Monday, June 30, 2014

Syria does Not Have Chemical Weapons, But Still Has Rebels 2

Speaking of Syria still having rebels, President Obama has made a request of Congress for money to fund the arming and training of "properly vetted" rebel groups.

Let's just say, I have many reservations about this. I've been skeptical from the beginning that we ever could really properly vet the rebel groups in such a way that we are not associated with what I would at the mildest describe as "unpleasantness" and at the worst "a fucking disaster". Part of it is because there may be some groups (out of dozens--yes, dozens of separate militias that might not even work well together--but later for that) that will turn out to be sort of related to or sympathetic with the very probably lesser known and worse of two evils--ISIL. And the other problem is, ISIL is pretty coordinated, has captured a bunch of territory over Syria and mostly Iraq, and they have a tendency to just take what they will from groups they overrun:

On Wednesday, June 10, ISIL solidified its hold on Mosul, the largest city in Northern Iraq, a city with a population of around 600,000 people.
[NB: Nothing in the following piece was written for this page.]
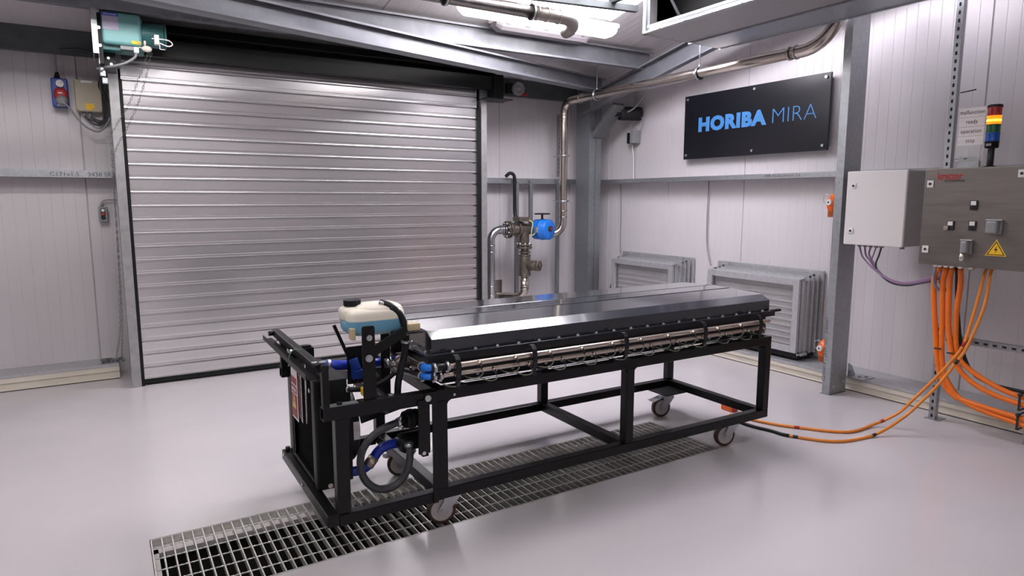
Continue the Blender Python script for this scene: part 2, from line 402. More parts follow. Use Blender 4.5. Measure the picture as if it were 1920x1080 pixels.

ISIL’s attack on Mosul, which Al Jazeera reports occurred with around 800 Sunni fighters, defeated over 30,000 Iraqi soldiers, many of whom abandoned their uniforms and fled.  
While the taking of the city, ISIL recovered “massive cache” of weapons, vehicles and equipment, given to Iraqi security forces by the United States. Reports claim that many pieces of American equipment captured in Mosul have already been seen on the Syrian battlefield.
This sort of thing makes me feel like we could end up arming a pretty screwed-up, hardcore, dangerous terrorist organization, rather than empowering these smaller guys to take them on--because there are clashes between the various rebel orgs. And when ISIL has their way, it goes very badly.  This sort of thing looks to be the way ISIL will be running things in their so-called caliphate.

Now, the Iraq government might be able to get it's feet under it properly to defend against them, and possibly with Iranian help. But the Iran government is not signaling that they are ok with our involvement at all, and that their support for Iraq will be the same as their support for Syria's Assad.

The Syrian and Iraq situations are intertwined in some respects. But in that this is looking to be a proxy war between Iran and Saudi Arabia, I am thinking it is the height of dumb to do anything that starts getting us further involved. Our interests in keeping out of this thing should prevail. On Bill Maher's show, he likened this potential big conflict to the first World War--and I don't think he's entirely wrong there, because this has the potential to spread to other countries' involvement and have blowback for we don't know how long.

I know there is a line of reasoning that supposes that if we stayed in Iraq, ISIL could not have taken over the territory they have--I still think for one thing they have to be able to keep it so we don't know how successful they are in the long run--this is a short run, but for another, these pressures of outside countries meddling? I think they would have always been there once Saddam was removed. Everyone was looking to divvy up the Iraq pie in the aftermath of our invasion.

This thing makes me feel very cynical. I don't like ISIL, but I think they need to be disposed of by the region.